NOTES ON BOOKS, ETC.

If any of the readers of Mr. Hudson Turner's volume on Domestic Architecture have been under the apprehension that the death of that able antiquary would necessarily lead, if not to the abandonment of that work, to its being completed in a more imperfect manner than Mr. Turner would have completed it, we can assure them that such apprehension is entirely groundless. We have now before us the second part, entitled Some Account of Domestic Architecture in England from Edward I. to Richard II., with Notices of Foreign Examples, and numerous Illustrations of existing Remains from original Drawings. By the Editor of the Glossary of Architecture. The editing of the work is indeed most creditable to Mr. Parker, who, though he modestly confesses that if he had not known that he could safely calculate upon much valuable assistance from others more competent than himself, he would never have ventured to undertake it at all, had already given proof of his fitness for the task by the Glossary of Architecture with which his name has been so long and so honourably connected. The work, which supplies a deficiency which the architectural student has long felt, is produced in the same handsome style, and with the same profuseness of illustration, as its predecessor, and will be found valuable not only to archæologists who study history in brick and stone, but also to those who search in the memorials of bygone ages for illustrations of manners and customs, and of that greater subject than all, the history of our social progress.

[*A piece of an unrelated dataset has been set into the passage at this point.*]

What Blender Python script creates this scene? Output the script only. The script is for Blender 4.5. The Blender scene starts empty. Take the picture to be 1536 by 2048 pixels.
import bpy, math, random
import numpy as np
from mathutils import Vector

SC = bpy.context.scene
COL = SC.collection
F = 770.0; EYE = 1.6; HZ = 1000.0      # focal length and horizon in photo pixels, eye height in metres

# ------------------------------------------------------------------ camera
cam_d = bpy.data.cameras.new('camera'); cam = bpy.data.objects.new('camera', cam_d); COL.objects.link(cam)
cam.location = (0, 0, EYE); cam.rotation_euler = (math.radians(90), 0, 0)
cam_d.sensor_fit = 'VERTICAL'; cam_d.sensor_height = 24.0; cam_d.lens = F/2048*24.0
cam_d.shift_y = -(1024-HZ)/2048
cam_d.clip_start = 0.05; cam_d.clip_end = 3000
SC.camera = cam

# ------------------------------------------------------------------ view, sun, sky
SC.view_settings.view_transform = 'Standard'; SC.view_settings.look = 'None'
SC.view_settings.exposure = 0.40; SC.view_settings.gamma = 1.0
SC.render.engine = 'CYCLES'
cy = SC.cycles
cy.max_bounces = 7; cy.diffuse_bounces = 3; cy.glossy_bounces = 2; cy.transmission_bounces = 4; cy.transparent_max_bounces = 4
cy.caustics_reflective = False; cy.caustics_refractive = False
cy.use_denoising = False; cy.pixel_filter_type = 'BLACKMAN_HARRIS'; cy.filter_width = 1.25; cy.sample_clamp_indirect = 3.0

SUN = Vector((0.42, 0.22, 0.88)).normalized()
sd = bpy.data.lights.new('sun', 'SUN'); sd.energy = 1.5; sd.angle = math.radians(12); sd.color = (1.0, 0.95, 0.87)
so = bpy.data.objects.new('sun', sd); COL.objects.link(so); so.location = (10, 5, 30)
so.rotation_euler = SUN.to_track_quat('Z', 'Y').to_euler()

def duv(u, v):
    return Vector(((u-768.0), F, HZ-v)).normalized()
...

Books Received.—History of England from the Peace of Utrecht to the Peace of Versailles, 1713—1783, by Lord Mahon, vol. ii. 1720—1740. This second volume of the new and cheaper edition of Lord Mahon's work extends from the accession of Walpole and Townshend to office in 1720, to the Declaration of War against Spain in 1739, and contains a valuable appendix of original papers.—The Annals of Roger de Hoveden, from A.D. 732 to A.D. 1201, translated from the Latin, with Notes and Illustrations, by Henry T. Riley. Vol. I. A.D. 732 to A.D. 1180, is a new volume of the valuable series of Translations of Early English Chronicles, which is to give so important a character to Bohn's Antiquarian Library.—Thomas à Becket and other Poems, by Patrick Scott. Notices of new poems scarcely fall within our vocation, but Mr. Scott is a true poet, and we cannot refuse to praise the present volume, and more especially the little poem which owes its origin to the notice of the opening of the coffin of Lady Audrey Leigh in our 156th Number.—The Family Shakspeare, &c., by Thomas Bowdler, Vol. V. This fifth volume contains Troilus and Cressida, Coriolanus, Julius Cæsar, Antony and Cleopatra, and Cymbeline.